15 Haitians granted tourist visas and released from protective custody; appeal issued for assistance

Last Updated on Tuesday, 27 June 2017, 23:27 by Denis Chabrol

Fifteen Haitians, who travelled to Guyana several weeks ago in the hope of reaching French Guiana, have been released from police custody, prompting a call for donations to help make their stay comfortable, the women and children rights organisation, Red Thread , said Tuesday

“After a lot of work behind the scenes, those 15 persons are now out of the state’s accommodation and in possession of their travel documents once again,” Red Thread said in an update to participants at a recent Walter Rodney commemorative event held on June 13, 2017 when the status of the Haitians was raised.

Demerara Waves Online News was told that the 16 have been granted tourist visas, allowing them to remain in Guyana legally until September, 2017. Sources said during that period steps would be taken to find them sponsors to have them gainfully employed and granted work permits.

Red Thread’s appeal includes jobs and people to sponsor them. “The women can do hair, nails, makeup. The men include a mason, a welder, and two farmers.”

Earlier this month, Guyana sent back eight adults and six children to Haiti, saying that police had suspected that efforts had been made to smuggle them through Guyana to other destinations.

Red Thread issued a detailed appeal ranging from accommodation to food, furniture and farming tools. “Whatever you can offer would be welcome, be it help with settling in, rent (we are looking for rented accommodation); one-off/regular financial support.”

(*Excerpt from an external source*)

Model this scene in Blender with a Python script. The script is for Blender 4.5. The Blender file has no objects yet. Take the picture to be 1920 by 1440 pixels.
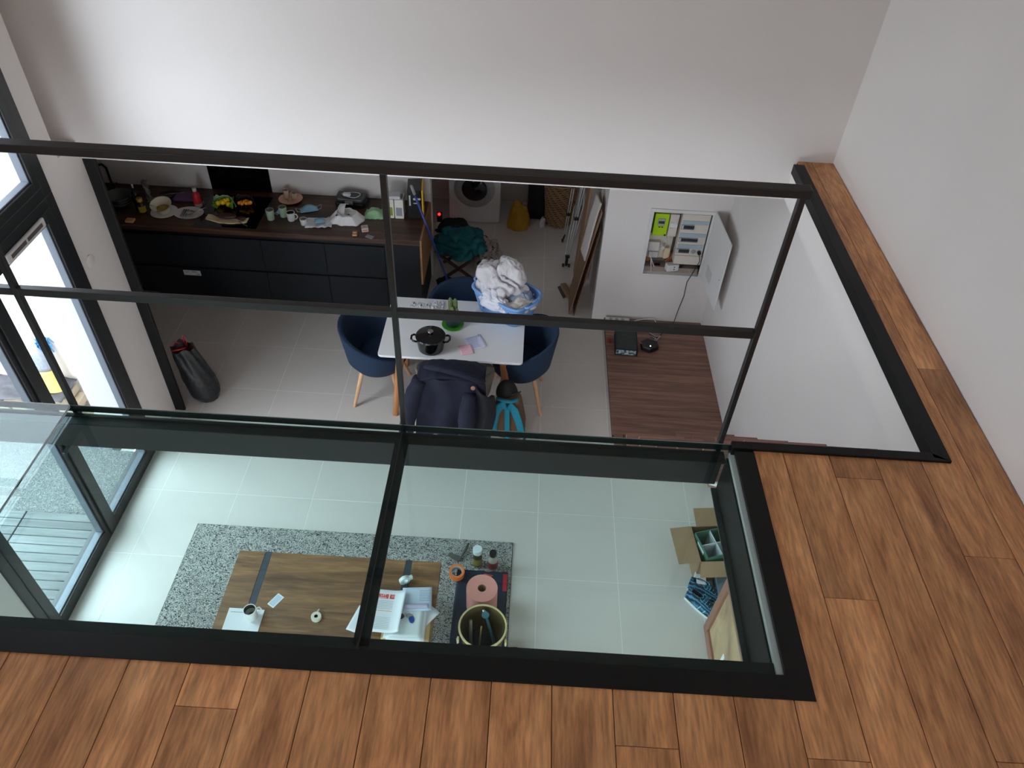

Items requested include toiletries – soap, toothpaste, toilet paper, sanitary pads, lotion etc- as well as housing and household stuff- beds/mattresses, table, chairs, stove and gas cylinder, pots/pans, wash basins, utensils, bedding, curtains, household cleansers, brooms, buckets, sewing machines, and farming implements  such as cutlasses and forks.

Donations can be dropped off at Red Thread, 72 Princes & Adelaide Streets, Charlestown, Georgetown.

Food items being requested include rice, red and black beans, coffee, bread, salted and sweet biscuits, meat, eggs, fish, coconut milk, bananas, oranges, mangoes, melon, potatoes, pasta, ketchup, tomato paste, cheese, vegetables, cooking oil, salt, and sugar.

Red Thread also called on Guyanese to assist the Haitians with casual wear clothing and work gear for the men as as well as footwear fir the women and children. The rights organisation also asked for school supplies and urged private primary schools to grant full scholarships to the seven children and the 16 year old  who may be able to pursue some computer courses.